* Start *

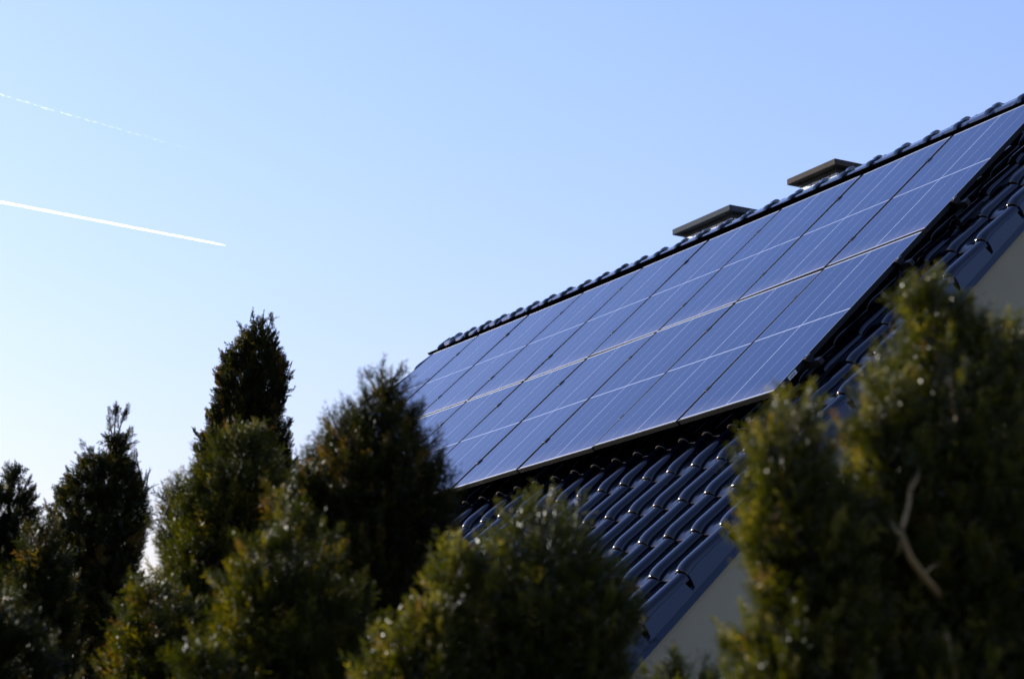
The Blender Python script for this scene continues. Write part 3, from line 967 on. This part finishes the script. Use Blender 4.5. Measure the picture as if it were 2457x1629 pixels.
# 7 centre, in front of the left end of the roof
tree([([(905, 880, 955), (935, 868, 985), (965, 850, 1000), (1000, 830, 1012), (1040, 792, 1040), (1080, 768, 1065), (1130, 748, 1088), (1180, 734, 1100), (1240, 722, 1106), (1300, 730, 1090), (1400, 700, 1060), (1629, 680, 1040)], 0),
      ([(990, 792, 855), (1025, 768, 880), (1100, 738, 900), (1200, 725, 900)], .1),
      ([(1115, 708, 778), (1155, 676, 800), (1205, 652, 795), (1270, 660, 780), (1350, 640, 800), (1500, 640, 820)], -.1)],
     5.2, 'dark thuja covering the left end of the roof, with a bristly top', GREEN2, 7, frond_len=0.056, tuft_gap=0.036, core_k=.55,
     sprigs=[(890, 915, 872, 884, 10, 14), (915, 905, 915, 882, 10, 12), (945, 905, 962, 890, 10, 12), (975, 935, 990, 925, 10, 8), (830, 985, 818, 962, 10, 10), (800, 1010, 790, 985, 8, 8), (780, 1060, 768, 1030, 8, 10), (738, 1120, 728, 1098, 8, 10), (985, 990, 1000, 975, 8, 8), (1050, 1050, 1068, 1035, 8, 8)], brown=.18)
# 8 in front of those, lower left centre
tree([([(1200, 655, 735), (1240, 630, 790), (1290, 600, 830), (1340, 560, 860), (1390, 510, 880), (1430, 492, 890), (1480, 480, 900), (1540, 460, 900), (1629, 430, 900)], 0),
      ([(1530, 440, 520), (1570, 420, 560), (1629, 405, 600)], -.3)],
     4.6, 'wide green thuja at the bottom between the pale topped and the central one', GREEN, 8, frond_len=0.052, tuft_gap=0.033,
     sprigs=[(680, 1210, 668, 1188, 12, 10), (520, 1400, 500, 1378, 12, 10), (590, 1320, 572, 1300, 12, 10)], brown=.14)
# 9 centre right
tree([([(1215, 1260, 1345), (1238, 1205, 1400), (1260, 1172, 1428), (1300, 1150, 1445), (1350, 1130, 1480), (1400, 1110, 1515), (1460, 1090, 1532), (1540, 1060, 1530), (1629, 1030, 1525)], 0),
      ([(1300, 1060, 1140), (1340, 1045, 1180), (1390, 1020, 1200), (1430, 990, 1200), (1480, 935, 1200), (1530, 895, 1200), (1580, 862, 1200), (1629, 820, 1200)], -.15)],
     4.1, 'domed bright green thuja in front of the bare roof tiles', BRIGHT, 9, frond_len=0.050, tuft_gap=0.031,
     sprigs=[(1290, 1215, 1285, 1188, 12, 12), (1320, 1210, 1328, 1184, 12, 12), (1215, 1235, 1200, 1218, 10, 10), (1385, 1230, 1398, 1208, 10, 10), (1090, 1310, 1078, 1286, 12, 10), (905, 1540, 890, 1516, 12, 10)], brown=.14)
# 10 right foreground
tree([([(682, 2175, 2255), (708, 2155, 2300), (740, 2160, 2330), (780, 2172, 2380), (830, 2150, 2440), (880, 2090, 2480), (930, 2070, 2520), (990, 2055, 2550), (1060, 2025, 2580), (1150, 1960, 2600), (1300, 1860, 2620), (1450, 1840, 2640), (1629, 1820, 2660)], 0),
      ([(872, 2095, 2150), (910, 2068, 2180), (960, 2060, 2200), (1050, 2040, 2240)], -.15),
      ([(968, 1868, 1945), (998, 1822, 1955), (1030, 1800, 1965), (1075, 1784, 1985), (1140, 1772, 2050), (1210, 1762, 2100), (1300, 1770, 2120), (1380, 1795, 2120), (1450, 1800, 2120), (1500, 1760, 2140), (1560, 1735, 2140), (1629, 1715, 2140)], -.2),
      ([(768, 2370, 2440), (800, 2350, 2500), (900, 2340, 2560)], .1)],
     3.45, 'big blurred thuja filling the right foreground, with pale bare limbs', BRIGHT, 10, frond_len=0.046, tuft_gap=0.028,
     sprigs=[(2200, 690, 2195, 665, 14, 14), (2235, 690, 2245, 668, 14, 12), (2170, 720, 2155, 705, 12, 10), (1890, 960, 1870, 935, 14, 14), (1940, 960, 1950, 935, 14, 12), (2100, 890, 2108, 862, 12, 12), (2400, 790, 2410, 762, 14, 10), (1760, 1530, 1740, 1515, 12, 10)],
     bare=[([(2197, 1120, -0.150), (2186, 1165, -0.220), (2180, 1210, -0.270), (2167, 1262, -0.300), (2166, 1290, -0.310), (2183, 1335, -0.300), (2215, 1380, -0.280), (2240, 1412, -0.250), (2268, 1445, -0.170)], .0028, .0075),
           ([(2167, 1285, -0.310), (2150, 1272, -0.300), (2138, 1250, -0.250)], .0045, .0015), ([(2184, 1180, -0.250), (2200, 1150, -0.240), (2205, 1120, -0.190)], .003, .0012),
           ([(2166, 1290, -0.310), (2158, 1320, -0.290), (2140, 1345, -0.230)], .004, .0018), ([(2215, 1380, -0.280), (2235, 1360, -0.270), (2262, 1352, -0.210)], .003, .001),
           ([(2266, 1500, -0.190), (2274, 1530, -0.250), (2283, 1580, -0.280), (2296, 1650, -0.270)], .0035, .006), ([(2276, 1540, -0.260), (2262, 1520, -0.250)], .003, .001)], brown=.12)
# 11 tiny top at the foot of the gable
tree([([(1580, 1600, 1680), (1600, 1570, 1720), (1629, 1540, 1750), (1680, 1500, 1790)], 0)],
     4.3, 'small thuja top at the bottom, in front of the plastered gable', BRIGHT, 11, frond_len=0.050, tuft_gap=0.032, sprigs=[(1630, 1590, 1622, 1565, 14, 12)])
print('QUADS', sum(n for _, n in TREES_STAT), TREES_STAT)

* End *

GOAL: Retype the whole listing exactly and leave the pictures out.

ANSWER TO THE PROBLEM:
The Blender Python script for this scene continues. Write part 3, from line 967 on. This part finishes the script. Use Blender 4.5. Measure the picture as if it were 2457x1629 pixels.
# 7 centre, in front of the left end of the roof
tree([([(905, 880, 955), (935, 868, 985), (965, 850, 1000), (1000, 830, 1012), (1040, 792, 1040), (1080, 768, 1065), (1130, 748, 1088), (1180, 734, 1100), (1240, 722, 1106), (1300, 730, 1090), (1400, 700, 1060), (1629, 680, 1040)], 0),
      ([(990, 792, 855), (1025, 768, 880), (1100, 738, 900), (1200, 725, 900)], .1),
      ([(1115, 708, 778), (1155, 676, 800), (1205, 652, 795), (1270, 660, 780), (1350, 640, 800), (1500, 640, 820)], -.1)],
     5.2, 'dark thuja covering the left end of the roof, with a bristly top', GREEN2, 7, frond_len=0.056, tuft_gap=0.036, core_k=.55,
     sprigs=[(890, 915, 872, 884, 10, 14), (915, 905, 915, 882, 10, 12), (945, 905, 962, 890, 10, 12), (975, 935, 990, 925, 10, 8), (830, 985, 818, 962, 10, 10), (800, 1010, 790, 985, 8, 8), (780, 1060, 768, 1030, 8, 10), (738, 1120, 728, 1098, 8, 10), (985, 990, 1000, 975, 8, 8), (1050, 1050, 1068, 1035, 8, 8)], brown=.18)
# 8 in front of those, lower left centre
tree([([(1200, 655, 735), (1240, 630, 790), (1290, 600, 830), (1340, 560, 860), (1390, 510, 880), (1430, 492, 890), (1480, 480, 900), (1540, 460, 900), (1629, 430, 900)], 0),
      ([(1530, 440, 520), (1570, 420, 560), (1629, 405, 600)], -.3)],
     4.6, 'wide green thuja at the bottom between the pale topped and the central one', GREEN, 8, frond_len=0.052, tuft_gap=0.033,
     sprigs=[(680, 1210, 668, 1188, 12, 10), (520, 1400, 500, 1378, 12, 10), (590, 1320, 572, 1300, 12, 10)], brown=.14)
# 9 centre right
tree([([(1215, 1260, 1345), (1238, 1205, 1400), (1260, 1172, 1428), (1300, 1150, 1445), (1350, 1130, 1480), (1400, 1110, 1515), (1460, 1090, 1532), (1540, 1060, 1530), (1629, 1030, 1525)], 0),
      ([(1300, 1060, 1140), (1340, 1045, 1180), (1390, 1020, 1200), (1430, 990, 1200), (1480, 935, 1200), (1530, 895, 1200), (1580, 862, 1200), (1629, 820, 1200)], -.15)],
     4.1, 'domed bright green thuja in front of the bare roof tiles', BRIGHT, 9, frond_len=0.050, tuft_gap=0.031,
     sprigs=[(1290, 1215, 1285, 1188, 12, 12), (1320, 1210, 1328, 1184, 12, 12), (1215, 1235, 1200, 1218, 10, 10), (1385, 1230, 1398, 1208, 10, 10), (1090, 1310, 1078, 1286, 12, 10), (905, 1540, 890, 1516, 12, 10)], brown=.14)
# 10 right foreground
tree([([(682, 2175, 2255), (708, 2155, 2300), (740, 2160, 2330), (780, 2172, 2380), (830, 2150, 2440), (880, 2090, 2480), (930, 2070, 2520), (990, 2055, 2550), (1060, 2025, 2580), (1150, 1960, 2600), (1300, 1860, 2620), (1450, 1840, 2640), (1629, 1820, 2660)], 0),
      ([(872, 2095, 2150), (910, 2068, 2180), (960, 2060, 2200), (1050, 2040, 2240)], -.15),
      ([(968, 1868, 1945), (998, 1822, 1955), (1030, 1800, 1965), (1075, 1784, 1985), (1140, 1772, 2050), (1210, 1762, 2100), (1300, 1770, 2120), (1380, 1795, 2120), (1450, 1800, 2120), (1500, 1760, 2140), (1560, 1735, 2140), (1629, 1715, 2140)], -.2),
      ([(768, 2370, 2440), (800, 2350, 2500), (900, 2340, 2560)], .1)],
     3.45, 'big blurred thuja filling the right foreground, with pale bare limbs', BRIGHT, 10, frond_len=0.046, tuft_gap=0.028,
     sprigs=[(2200, 690, 2195, 665, 14, 14), (2235, 690, 2245, 668, 14, 12), (2170, 720, 2155, 705, 12, 10), (1890, 960, 1870, 935, 14, 14), (1940, 960, 1950, 935, 14, 12), (2100, 890, 2108, 862, 12, 12), (2400, 790, 2410, 762, 14, 10), (1760, 1530, 1740, 1515, 12, 10)],
     bare=[([(2197, 1120, -0.150), (2186, 1165, -0.220), (2180, 1210, -0.270), (2167, 1262, -0.300), (2166, 1290, -0.310), (2183, 1335, -0.300), (2215, 1380, -0.280), (2240, 1412, -0.250), (2268, 1445, -0.170)], .0028, .0075),
           ([(2167, 1285, -0.310), (2150, 1272, -0.300), (2138, 1250, -0.250)], .0045, .0015), ([(2184, 1180, -0.250), (2200, 1150, -0.240), (2205, 1120, -0.190)], .003, .0012),
           ([(2166, 1290, -0.310), (2158, 1320, -0.290), (2140, 1345, -0.230)], .004, .0018), ([(2215, 1380, -0.280), (2235, 1360, -0.270), (2262, 1352, -0.210)], .003, .001),
           ([(2266, 1500, -0.190), (2274, 1530, -0.250), (2283, 1580, -0.280), (2296, 1650, -0.270)], .0035, .006), ([(2276, 1540, -0.260), (2262, 1520, -0.250)], .003, .001)], brown=.12)
# 11 tiny top at the foot of the gable
tree([([(1580, 1600, 1680), (1600, 1570, 1720), (1629, 1540, 1750), (1680, 1500, 1790)], 0)],
     4.3, 'small thuja top at the bottom, in front of the plastered gable', BRIGHT, 11, frond_len=0.050, tuft_gap=0.032, sprigs=[(1630, 1590, 1622, 1565, 14, 12)])
print('QUADS', sum(n for _, n in TREES_STAT), TREES_STAT)